[BEGIN]

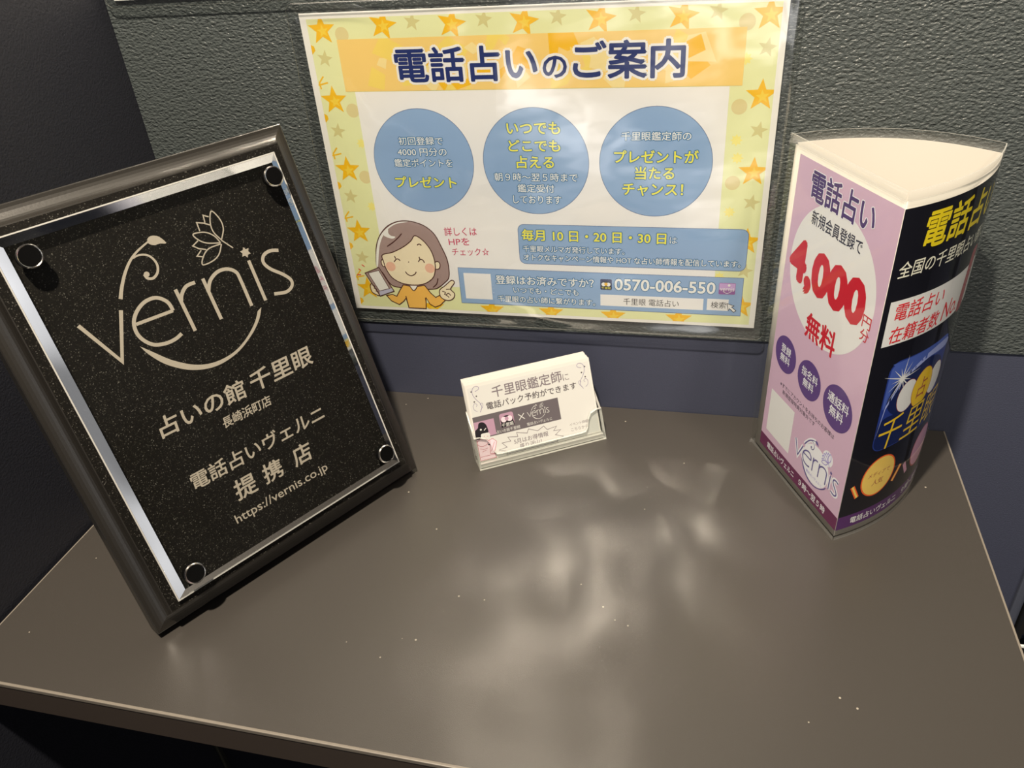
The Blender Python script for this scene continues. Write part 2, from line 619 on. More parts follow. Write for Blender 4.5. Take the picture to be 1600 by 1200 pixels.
I_BG = ink('ink_pale_lime', 232, 224, 160)
I_OR = ink('ink_orange', 252, 182, 24)
I_OR2 = ink('ink_orange_light', 250, 200, 110)
I_OR3 = ink('ink_cream_yellow', 246, 214, 140)
I_TAN = ink('ink_tan', 214, 196, 128)
I_TAN2 = ink('ink_tan_circle', 224, 200, 136)
I_YEL = ink('ink_pale_yellow', 244, 222, 120)
I_WH = ink('ink_white', 242, 229, 211)
I_BL = ink('ink_blue', 146, 168, 190)
I_BLD = ink('ink_slate_outline', 92, 108, 138)
I_NAVY = ink('ink_navy', 26, 42, 96)
I_TEAL = ink('ink_teal_glow', 66, 116, 146)
I_TY = ink('ink_bright_yellow', 255, 226, 70)
I_TW = ink('ink_text_white', 243, 236, 222)
I_BK = ink('ink_black', 30, 26, 28)
I_RED = ink('ink_rose', 206, 62, 92)
I_HAIR = ink('ink_hair_brown', 168, 138, 124)
I_LINE = ink('ink_dark_brown', 84, 44, 36)
I_SKIN = ink('ink_skin', 246, 222, 178)
I_CHEEK = ink('ink_cheek', 240, 182, 146)
I_SHIRT = ink('ink_shirt_orange', 250, 184, 84)
I_GREY = ink('ink_lilac_grey', 198, 188, 196)
I_PURP = ink('ink_icon_purple', 150, 88, 142)
I_PURP2 = ink('ink_icon_lilac', 206, 160, 196)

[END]

• _Given request_
Each line of the material must be retyped exactly, except that images are omitted.

• _Problem solution_
The Blender Python script for this scene continues. Write part 2, from line 619 on. More parts follow. Write for Blender 4.5. Take the picture to be 1600 by 1200 pixels.
I_BG = ink('ink_pale_lime', 232, 224, 160)
I_OR = ink('ink_orange', 252, 182, 24)
I_OR2 = ink('ink_orange_light', 250, 200, 110)
I_OR3 = ink('ink_cream_yellow', 246, 214, 140)
I_TAN = ink('ink_tan', 214, 196, 128)
I_TAN2 = ink('ink_tan_circle', 224, 200, 136)
I_YEL = ink('ink_pale_yellow', 244, 222, 120)
I_WH = ink('ink_white', 242, 229, 211)
I_BL = ink('ink_blue', 146, 168, 190)
I_BLD = ink('ink_slate_outline', 92, 108, 138)
I_NAVY = ink('ink_navy', 26, 42, 96)
I_TEAL = ink('ink_teal_glow', 66, 116, 146)
I_TY = ink('ink_bright_yellow', 255, 226, 70)
I_TW = ink('ink_text_white', 243, 236, 222)
I_BK = ink('ink_black', 30, 26, 28)
I_RED = ink('ink_rose', 206, 62, 92)
I_HAIR = ink('ink_hair_brown', 168, 138, 124)
I_LINE = ink('ink_dark_brown', 84, 44, 36)
I_SKIN = ink('ink_skin', 246, 222, 178)
I_CHEEK = ink('ink_cheek', 240, 182, 146)
I_SHIRT = ink('ink_shirt_orange', 250, 184, 84)
I_GREY = ink('ink_lilac_grey', 198, 188, 196)
I_PURP = ink('ink_icon_purple', 150, 88, 142)
I_PURP2 = ink('ink_icon_lilac', 206, 160, 196)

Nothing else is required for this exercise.